In a 1989 case, the Supreme Court upheld Groff’s decision to overturn the sexual assault conviction of a Lowell, Mass., man, because the victim testified that the man “stuck his fingers in my bum.” The court found the word “bum” was too ambiguous to prove sexual penetration.
Garrity argued the situation in Blackstock’s case was akin to the 1989 case, while Chadwick likened it to the more recent case.
Garrity also charged that prosecutors failed to prove that Blackstock acted for sexual gratification, as state law requires in such cases.
Prosecutors offered no evidence of the circumstances surrounding the alleged assaults – not even whether they happened at the same or different times, Garrity said. For all the jury knew, Blackstock could have stumbled into the girls by accident, or touched them while he was sleeping, Garrity said.
“You can’t infer criminal intent from no evidence,” Garrity said. “They presented no evidence of the circumstances surrounding this touching.
“It’s like this hand in the Addams Family, floating in the ozone,” he said.
Chadwick countered that the simple fact both girls were assaulted rules out an accident, and shows that the touching was purposeful.
Blackstock’s case already has produced other noteworthy legal rulings.

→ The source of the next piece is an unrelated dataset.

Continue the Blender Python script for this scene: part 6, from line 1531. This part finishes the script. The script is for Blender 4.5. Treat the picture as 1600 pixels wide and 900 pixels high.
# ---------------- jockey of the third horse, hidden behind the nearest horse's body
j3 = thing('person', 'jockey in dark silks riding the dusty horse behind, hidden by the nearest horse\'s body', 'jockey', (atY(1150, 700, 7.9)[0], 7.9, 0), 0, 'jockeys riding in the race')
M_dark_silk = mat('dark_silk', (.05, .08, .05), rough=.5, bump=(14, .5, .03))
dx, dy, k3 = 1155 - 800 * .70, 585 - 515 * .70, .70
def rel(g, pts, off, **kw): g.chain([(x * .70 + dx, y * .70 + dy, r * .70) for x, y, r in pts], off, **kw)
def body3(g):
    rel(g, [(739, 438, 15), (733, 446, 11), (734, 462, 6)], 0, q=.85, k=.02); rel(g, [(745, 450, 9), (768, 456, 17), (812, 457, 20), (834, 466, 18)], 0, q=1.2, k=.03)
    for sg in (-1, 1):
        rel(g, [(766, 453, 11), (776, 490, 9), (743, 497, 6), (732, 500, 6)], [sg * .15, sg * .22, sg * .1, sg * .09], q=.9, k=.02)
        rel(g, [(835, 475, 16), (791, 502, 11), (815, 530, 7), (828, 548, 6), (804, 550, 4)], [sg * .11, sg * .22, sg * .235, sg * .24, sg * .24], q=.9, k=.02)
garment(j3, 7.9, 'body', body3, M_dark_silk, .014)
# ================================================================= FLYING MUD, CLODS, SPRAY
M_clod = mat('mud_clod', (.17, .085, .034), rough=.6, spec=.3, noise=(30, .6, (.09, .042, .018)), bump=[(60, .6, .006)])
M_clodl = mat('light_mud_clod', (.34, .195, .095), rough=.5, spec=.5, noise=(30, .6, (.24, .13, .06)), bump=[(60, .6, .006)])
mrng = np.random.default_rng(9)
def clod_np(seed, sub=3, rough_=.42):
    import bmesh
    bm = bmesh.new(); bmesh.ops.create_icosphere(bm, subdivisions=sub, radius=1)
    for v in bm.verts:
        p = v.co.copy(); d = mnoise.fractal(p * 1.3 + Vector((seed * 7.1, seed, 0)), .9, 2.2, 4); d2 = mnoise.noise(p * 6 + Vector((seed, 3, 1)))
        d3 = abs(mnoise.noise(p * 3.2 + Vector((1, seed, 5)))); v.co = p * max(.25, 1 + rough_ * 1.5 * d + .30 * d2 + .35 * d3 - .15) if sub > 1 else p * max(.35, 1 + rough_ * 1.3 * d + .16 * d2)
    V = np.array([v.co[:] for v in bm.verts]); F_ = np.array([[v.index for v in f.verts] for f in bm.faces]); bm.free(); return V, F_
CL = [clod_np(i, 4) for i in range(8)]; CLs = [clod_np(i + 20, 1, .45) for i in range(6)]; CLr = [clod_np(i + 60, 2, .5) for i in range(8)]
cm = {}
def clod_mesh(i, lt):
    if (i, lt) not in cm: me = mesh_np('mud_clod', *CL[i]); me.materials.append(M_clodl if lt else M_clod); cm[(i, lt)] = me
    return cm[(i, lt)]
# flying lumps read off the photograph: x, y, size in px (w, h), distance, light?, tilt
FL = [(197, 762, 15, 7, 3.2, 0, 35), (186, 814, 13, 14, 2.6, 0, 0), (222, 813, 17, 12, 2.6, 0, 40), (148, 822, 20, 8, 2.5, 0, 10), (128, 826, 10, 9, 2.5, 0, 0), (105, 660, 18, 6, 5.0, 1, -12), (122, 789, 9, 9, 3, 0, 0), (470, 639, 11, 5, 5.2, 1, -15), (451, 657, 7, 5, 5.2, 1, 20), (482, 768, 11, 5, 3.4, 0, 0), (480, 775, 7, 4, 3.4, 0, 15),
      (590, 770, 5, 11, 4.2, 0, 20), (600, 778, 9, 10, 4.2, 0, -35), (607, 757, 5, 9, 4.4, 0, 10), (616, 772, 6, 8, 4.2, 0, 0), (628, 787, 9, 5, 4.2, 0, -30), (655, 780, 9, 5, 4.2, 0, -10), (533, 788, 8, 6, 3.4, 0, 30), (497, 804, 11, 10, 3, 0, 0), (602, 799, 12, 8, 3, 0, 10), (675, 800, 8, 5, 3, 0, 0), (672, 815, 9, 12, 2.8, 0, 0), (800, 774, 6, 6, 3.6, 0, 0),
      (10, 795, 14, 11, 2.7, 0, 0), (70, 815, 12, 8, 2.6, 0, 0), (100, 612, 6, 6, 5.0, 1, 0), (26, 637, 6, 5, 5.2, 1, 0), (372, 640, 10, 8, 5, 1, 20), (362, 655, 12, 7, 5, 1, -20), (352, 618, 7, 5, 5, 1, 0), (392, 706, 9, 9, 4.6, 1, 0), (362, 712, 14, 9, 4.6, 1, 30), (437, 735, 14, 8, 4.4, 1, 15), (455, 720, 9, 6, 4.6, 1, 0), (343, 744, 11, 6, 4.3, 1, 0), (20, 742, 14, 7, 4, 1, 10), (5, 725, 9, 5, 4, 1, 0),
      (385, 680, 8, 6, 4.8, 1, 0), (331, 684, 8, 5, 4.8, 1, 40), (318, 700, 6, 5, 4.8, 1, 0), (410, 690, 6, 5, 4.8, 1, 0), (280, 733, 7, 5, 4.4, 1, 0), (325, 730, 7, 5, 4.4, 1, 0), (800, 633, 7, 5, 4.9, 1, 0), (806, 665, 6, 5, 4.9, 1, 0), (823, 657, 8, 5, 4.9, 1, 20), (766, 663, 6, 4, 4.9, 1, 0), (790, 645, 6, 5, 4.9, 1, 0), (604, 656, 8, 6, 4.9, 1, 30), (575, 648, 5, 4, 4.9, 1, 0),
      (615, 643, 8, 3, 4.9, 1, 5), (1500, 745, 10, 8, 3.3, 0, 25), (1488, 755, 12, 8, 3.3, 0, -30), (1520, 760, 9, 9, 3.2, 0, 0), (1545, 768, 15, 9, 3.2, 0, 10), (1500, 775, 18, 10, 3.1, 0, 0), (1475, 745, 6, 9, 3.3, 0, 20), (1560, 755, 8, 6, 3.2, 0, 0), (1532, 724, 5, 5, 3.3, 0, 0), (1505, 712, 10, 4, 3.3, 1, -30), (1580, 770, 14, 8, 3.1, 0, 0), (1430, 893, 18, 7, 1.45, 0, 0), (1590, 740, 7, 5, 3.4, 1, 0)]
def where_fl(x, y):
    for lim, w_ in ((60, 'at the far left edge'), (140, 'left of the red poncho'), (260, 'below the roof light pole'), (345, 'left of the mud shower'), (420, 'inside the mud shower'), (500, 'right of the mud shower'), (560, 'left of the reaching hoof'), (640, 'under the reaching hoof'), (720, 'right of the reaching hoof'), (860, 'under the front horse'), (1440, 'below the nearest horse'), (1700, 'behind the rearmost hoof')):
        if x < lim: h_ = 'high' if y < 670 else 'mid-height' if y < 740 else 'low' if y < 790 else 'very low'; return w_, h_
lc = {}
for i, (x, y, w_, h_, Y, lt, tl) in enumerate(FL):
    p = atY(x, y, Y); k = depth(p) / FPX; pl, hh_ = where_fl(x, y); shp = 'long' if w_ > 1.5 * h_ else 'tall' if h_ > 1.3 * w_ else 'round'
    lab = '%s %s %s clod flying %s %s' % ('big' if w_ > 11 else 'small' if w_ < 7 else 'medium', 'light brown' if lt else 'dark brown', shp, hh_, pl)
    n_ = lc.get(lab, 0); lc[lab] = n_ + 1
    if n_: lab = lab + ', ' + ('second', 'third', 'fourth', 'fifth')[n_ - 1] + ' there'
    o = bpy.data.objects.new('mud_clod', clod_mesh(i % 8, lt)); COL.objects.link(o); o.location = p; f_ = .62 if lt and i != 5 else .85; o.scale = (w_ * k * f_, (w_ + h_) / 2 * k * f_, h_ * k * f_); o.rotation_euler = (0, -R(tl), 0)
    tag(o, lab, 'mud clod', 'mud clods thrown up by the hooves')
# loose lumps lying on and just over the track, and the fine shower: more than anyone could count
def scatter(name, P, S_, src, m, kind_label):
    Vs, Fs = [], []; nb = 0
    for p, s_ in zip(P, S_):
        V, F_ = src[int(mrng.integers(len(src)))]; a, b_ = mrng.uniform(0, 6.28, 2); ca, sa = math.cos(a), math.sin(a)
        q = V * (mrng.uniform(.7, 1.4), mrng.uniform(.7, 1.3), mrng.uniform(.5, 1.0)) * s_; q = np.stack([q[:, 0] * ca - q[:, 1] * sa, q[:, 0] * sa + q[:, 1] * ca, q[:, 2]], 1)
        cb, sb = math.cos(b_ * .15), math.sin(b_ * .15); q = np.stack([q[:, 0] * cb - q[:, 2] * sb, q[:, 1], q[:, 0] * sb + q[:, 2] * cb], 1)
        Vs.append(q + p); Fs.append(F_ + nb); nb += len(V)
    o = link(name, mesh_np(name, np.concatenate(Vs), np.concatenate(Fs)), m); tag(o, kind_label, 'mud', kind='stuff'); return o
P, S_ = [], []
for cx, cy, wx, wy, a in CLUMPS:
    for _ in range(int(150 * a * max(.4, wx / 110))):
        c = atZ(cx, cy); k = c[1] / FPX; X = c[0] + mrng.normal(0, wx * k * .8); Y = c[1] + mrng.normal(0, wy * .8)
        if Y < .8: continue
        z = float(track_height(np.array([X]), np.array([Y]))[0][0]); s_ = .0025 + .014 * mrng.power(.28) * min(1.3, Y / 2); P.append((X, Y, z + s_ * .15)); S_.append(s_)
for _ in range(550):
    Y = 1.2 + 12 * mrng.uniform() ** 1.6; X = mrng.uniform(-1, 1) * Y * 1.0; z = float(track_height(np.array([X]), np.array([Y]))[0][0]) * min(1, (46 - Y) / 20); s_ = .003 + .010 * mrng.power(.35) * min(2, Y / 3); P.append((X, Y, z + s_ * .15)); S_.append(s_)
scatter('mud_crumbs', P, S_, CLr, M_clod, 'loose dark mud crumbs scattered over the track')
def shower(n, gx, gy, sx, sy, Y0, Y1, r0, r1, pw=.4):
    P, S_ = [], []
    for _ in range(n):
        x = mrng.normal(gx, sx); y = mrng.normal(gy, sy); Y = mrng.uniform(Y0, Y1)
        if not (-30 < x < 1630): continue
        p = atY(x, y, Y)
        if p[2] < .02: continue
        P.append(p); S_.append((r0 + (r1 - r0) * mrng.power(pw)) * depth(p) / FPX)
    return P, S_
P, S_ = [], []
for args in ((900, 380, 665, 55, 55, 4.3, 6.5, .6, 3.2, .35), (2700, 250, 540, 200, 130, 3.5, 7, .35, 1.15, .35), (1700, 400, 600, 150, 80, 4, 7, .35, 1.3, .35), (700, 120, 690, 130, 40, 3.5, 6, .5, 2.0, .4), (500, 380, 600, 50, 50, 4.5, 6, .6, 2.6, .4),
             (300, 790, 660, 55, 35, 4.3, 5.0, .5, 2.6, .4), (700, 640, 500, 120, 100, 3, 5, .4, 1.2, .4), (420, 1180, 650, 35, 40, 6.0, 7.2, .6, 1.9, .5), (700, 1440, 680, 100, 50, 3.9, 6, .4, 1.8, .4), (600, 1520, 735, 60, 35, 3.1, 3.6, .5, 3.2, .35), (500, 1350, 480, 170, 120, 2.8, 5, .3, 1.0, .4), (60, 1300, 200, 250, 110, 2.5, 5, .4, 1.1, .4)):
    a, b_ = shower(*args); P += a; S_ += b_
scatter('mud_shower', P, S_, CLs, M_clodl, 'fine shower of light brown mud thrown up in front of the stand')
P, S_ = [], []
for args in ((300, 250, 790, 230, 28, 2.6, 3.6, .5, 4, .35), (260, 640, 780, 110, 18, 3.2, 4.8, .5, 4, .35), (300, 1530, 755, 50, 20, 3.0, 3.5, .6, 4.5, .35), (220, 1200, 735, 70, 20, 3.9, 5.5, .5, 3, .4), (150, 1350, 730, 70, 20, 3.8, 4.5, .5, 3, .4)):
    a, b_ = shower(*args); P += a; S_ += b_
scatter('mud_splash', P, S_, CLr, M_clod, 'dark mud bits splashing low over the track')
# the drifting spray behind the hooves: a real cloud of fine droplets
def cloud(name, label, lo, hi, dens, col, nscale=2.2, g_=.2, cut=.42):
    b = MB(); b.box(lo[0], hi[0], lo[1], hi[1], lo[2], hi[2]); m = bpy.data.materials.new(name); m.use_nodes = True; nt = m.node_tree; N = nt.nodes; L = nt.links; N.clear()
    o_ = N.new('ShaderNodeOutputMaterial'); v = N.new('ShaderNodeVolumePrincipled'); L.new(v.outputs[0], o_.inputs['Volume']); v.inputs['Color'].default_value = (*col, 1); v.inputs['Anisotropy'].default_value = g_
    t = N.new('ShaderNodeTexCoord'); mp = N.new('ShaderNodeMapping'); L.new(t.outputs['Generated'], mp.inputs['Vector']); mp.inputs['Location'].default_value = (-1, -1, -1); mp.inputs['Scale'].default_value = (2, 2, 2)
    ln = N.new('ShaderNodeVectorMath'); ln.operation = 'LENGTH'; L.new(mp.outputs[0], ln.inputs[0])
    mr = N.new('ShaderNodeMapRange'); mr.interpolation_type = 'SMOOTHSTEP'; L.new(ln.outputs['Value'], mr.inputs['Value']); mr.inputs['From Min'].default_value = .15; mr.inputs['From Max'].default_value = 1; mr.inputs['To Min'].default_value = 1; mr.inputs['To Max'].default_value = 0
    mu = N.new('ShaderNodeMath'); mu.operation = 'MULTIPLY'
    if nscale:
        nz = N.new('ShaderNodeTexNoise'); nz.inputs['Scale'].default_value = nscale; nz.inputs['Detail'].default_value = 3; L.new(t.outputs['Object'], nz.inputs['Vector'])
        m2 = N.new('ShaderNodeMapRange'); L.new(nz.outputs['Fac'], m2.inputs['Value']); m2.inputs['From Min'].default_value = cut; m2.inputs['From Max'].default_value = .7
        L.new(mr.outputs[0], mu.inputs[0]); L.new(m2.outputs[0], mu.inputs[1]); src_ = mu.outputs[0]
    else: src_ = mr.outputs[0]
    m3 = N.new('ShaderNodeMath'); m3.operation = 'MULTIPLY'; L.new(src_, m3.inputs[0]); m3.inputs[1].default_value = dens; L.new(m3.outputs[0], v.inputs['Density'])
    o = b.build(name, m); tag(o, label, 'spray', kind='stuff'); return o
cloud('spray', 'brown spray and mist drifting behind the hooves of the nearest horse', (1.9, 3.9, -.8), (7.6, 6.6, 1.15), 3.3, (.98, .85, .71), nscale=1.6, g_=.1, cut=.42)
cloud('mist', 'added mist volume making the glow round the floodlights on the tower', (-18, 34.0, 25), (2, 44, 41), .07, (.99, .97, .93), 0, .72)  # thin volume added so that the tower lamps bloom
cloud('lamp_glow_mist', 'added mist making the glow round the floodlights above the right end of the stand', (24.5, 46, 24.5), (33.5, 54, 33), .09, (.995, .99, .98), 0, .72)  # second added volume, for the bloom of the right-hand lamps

Before the trial, Groff ruled that Blackstock couldn’t be sentenced under the state’s “three strikes” rape law, because he committed all of the alleged offenses before he was charged with any of them. Some judges have interpreted the law differently, and the state Supreme Court has yet to decide the issue.
In another pretrial ruling, Groff found that elders in Blackstock’s Jehovah’s Witness congregation couldn’t be made to testify about his statements to them because of the “religious privilege” rule, which holds that religious leaders can’t be required to disclose a confession or other statements made in confidence in their capacity as spiritual advisers.